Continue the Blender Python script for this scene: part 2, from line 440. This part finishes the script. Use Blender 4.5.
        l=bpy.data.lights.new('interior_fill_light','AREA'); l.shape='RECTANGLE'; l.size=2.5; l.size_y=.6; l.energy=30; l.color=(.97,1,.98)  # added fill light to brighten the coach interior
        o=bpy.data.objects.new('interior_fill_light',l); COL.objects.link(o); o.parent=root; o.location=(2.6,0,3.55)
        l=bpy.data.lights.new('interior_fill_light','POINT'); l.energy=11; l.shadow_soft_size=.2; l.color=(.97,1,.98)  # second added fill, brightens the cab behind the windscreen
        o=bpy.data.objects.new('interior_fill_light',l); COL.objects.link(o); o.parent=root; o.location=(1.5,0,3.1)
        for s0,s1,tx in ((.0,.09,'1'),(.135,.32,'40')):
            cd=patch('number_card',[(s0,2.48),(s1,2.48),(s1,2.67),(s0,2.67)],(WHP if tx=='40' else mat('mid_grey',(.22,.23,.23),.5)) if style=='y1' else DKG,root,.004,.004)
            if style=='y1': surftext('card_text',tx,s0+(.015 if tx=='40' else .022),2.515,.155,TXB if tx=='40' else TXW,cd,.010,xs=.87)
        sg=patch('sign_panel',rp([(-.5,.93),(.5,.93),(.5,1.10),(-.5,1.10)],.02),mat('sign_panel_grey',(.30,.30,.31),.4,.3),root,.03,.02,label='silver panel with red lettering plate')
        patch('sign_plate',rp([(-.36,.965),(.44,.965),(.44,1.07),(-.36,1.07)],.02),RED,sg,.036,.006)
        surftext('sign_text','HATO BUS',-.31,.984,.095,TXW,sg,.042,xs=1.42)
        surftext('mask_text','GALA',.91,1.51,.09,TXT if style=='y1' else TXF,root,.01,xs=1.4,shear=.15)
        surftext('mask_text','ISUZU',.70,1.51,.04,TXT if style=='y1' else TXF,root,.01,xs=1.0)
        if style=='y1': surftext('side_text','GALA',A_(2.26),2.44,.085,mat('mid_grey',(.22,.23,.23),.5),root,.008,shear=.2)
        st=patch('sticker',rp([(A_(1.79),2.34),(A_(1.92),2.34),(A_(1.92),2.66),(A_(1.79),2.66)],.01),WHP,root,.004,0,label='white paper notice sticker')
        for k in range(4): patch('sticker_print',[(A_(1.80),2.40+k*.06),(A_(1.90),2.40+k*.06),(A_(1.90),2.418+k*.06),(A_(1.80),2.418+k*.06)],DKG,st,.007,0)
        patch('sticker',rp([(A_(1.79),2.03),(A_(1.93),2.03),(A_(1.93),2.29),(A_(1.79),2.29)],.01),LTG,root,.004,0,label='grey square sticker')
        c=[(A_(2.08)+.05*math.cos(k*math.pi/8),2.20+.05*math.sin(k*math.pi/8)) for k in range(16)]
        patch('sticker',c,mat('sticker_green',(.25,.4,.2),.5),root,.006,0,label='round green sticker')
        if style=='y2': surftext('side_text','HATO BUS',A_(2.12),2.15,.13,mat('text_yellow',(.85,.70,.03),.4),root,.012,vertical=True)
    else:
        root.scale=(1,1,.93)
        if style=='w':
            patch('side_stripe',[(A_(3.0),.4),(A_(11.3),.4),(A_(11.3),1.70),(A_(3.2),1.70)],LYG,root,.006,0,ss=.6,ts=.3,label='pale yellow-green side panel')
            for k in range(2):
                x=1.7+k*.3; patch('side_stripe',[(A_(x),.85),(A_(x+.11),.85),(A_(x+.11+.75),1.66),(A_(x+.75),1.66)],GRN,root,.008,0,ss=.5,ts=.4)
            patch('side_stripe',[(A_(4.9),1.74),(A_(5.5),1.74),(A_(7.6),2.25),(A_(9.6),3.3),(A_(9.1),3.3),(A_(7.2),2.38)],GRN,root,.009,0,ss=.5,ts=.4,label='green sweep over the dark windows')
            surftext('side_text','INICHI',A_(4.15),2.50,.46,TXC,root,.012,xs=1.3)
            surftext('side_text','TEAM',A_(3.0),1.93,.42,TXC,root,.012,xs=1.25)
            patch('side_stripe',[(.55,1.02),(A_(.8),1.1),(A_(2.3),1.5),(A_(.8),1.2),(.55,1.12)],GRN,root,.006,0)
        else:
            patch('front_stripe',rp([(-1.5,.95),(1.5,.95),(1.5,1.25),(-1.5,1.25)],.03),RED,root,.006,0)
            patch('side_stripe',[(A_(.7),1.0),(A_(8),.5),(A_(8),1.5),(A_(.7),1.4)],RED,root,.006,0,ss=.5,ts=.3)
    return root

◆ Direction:
Type out the material again exactly as presented.

◆ Full output:
Continue the Blender Python script for this scene: part 2, from line 440. This part finishes the script. Use Blender 4.5.
        l=bpy.data.lights.new('interior_fill_light','AREA'); l.shape='RECTANGLE'; l.size=2.5; l.size_y=.6; l.energy=30; l.color=(.97,1,.98)  # added fill light to brighten the coach interior
        o=bpy.data.objects.new('interior_fill_light',l); COL.objects.link(o); o.parent=root; o.location=(2.6,0,3.55)
        l=bpy.data.lights.new('interior_fill_light','POINT'); l.energy=11; l.shadow_soft_size=.2; l.color=(.97,1,.98)  # second added fill, brightens the cab behind the windscreen
        o=bpy.data.objects.new('interior_fill_light',l); COL.objects.link(o); o.parent=root; o.location=(1.5,0,3.1)
        for s0,s1,tx in ((.0,.09,'1'),(.135,.32,'40')):
            cd=patch('number_card',[(s0,2.48),(s1,2.48),(s1,2.67),(s0,2.67)],(WHP if tx=='40' else mat('mid_grey',(.22,.23,.23),.5)) if style=='y1' else DKG,root,.004,.004)
            if style=='y1': surftext('card_text',tx,s0+(.015 if tx=='40' else .022),2.515,.155,TXB if tx=='40' else TXW,cd,.010,xs=.87)
        sg=patch('sign_panel',rp([(-.5,.93),(.5,.93),(.5,1.10),(-.5,1.10)],.02),mat('sign_panel_grey',(.30,.30,.31),.4,.3),root,.03,.02,label='silver panel with red lettering plate')
        patch('sign_plate',rp([(-.36,.965),(.44,.965),(.44,1.07),(-.36,1.07)],.02),RED,sg,.036,.006)
        surftext('sign_text','HATO BUS',-.31,.984,.095,TXW,sg,.042,xs=1.42)
        surftext('mask_text','GALA',.91,1.51,.09,TXT if style=='y1' else TXF,root,.01,xs=1.4,shear=.15)
        surftext('mask_text','ISUZU',.70,1.51,.04,TXT if style=='y1' else TXF,root,.01,xs=1.0)
        if style=='y1': surftext('side_text','GALA',A_(2.26),2.44,.085,mat('mid_grey',(.22,.23,.23),.5),root,.008,shear=.2)
        st=patch('sticker',rp([(A_(1.79),2.34),(A_(1.92),2.34),(A_(1.92),2.66),(A_(1.79),2.66)],.01),WHP,root,.004,0,label='white paper notice sticker')
        for k in range(4): patch('sticker_print',[(A_(1.80),2.40+k*.06),(A_(1.90),2.40+k*.06),(A_(1.90),2.418+k*.06),(A_(1.80),2.418+k*.06)],DKG,st,.007,0)
        patch('sticker',rp([(A_(1.79),2.03),(A_(1.93),2.03),(A_(1.93),2.29),(A_(1.79),2.29)],.01),LTG,root,.004,0,label='grey square sticker')
        c=[(A_(2.08)+.05*math.cos(k*math.pi/8),2.20+.05*math.sin(k*math.pi/8)) for k in range(16)]
        patch('sticker',c,mat('sticker_green',(.25,.4,.2),.5),root,.006,0,label='round green sticker')
        if style=='y2': surftext('side_text','HATO BUS',A_(2.12),2.15,.13,mat('text_yellow',(.85,.70,.03),.4),root,.012,vertical=True)
    else:
        root.scale=(1,1,.93)
        if style=='w':
            patch('side_stripe',[(A_(3.0),.4),(A_(11.3),.4),(A_(11.3),1.70),(A_(3.2),1.70)],LYG,root,.006,0,ss=.6,ts=.3,label='pale yellow-green side panel')
            for k in range(2):
                x=1.7+k*.3; patch('side_stripe',[(A_(x),.85),(A_(x+.11),.85),(A_(x+.11+.75),1.66),(A_(x+.75),1.66)],GRN,root,.008,0,ss=.5,ts=.4)
            patch('side_stripe',[(A_(4.9),1.74),(A_(5.5),1.74),(A_(7.6),2.25),(A_(9.6),3.3),(A_(9.1),3.3),(A_(7.2),2.38)],GRN,root,.009,0,ss=.5,ts=.4,label='green sweep over the dark windows')
            surftext('side_text','INICHI',A_(4.15),2.50,.46,TXC,root,.012,xs=1.3)
            surftext('side_text','TEAM',A_(3.0),1.93,.42,TXC,root,.012,xs=1.25)
            patch('side_stripe',[(.55,1.02),(A_(.8),1.1),(A_(2.3),1.5),(A_(.8),1.2),(.55,1.12)],GRN,root,.006,0)
        else:
            patch('front_stripe',rp([(-1.5,.95),(1.5,.95),(1.5,1.25),(-1.5,1.25)],.03),RED,root,.006,0)
            patch('side_stripe',[(A_(.7),1.0),(A_(8),.5),(A_(8),1.5),(A_(.7),1.4)],RED,root,.006,0,ss=.5,ts=.3)
    return root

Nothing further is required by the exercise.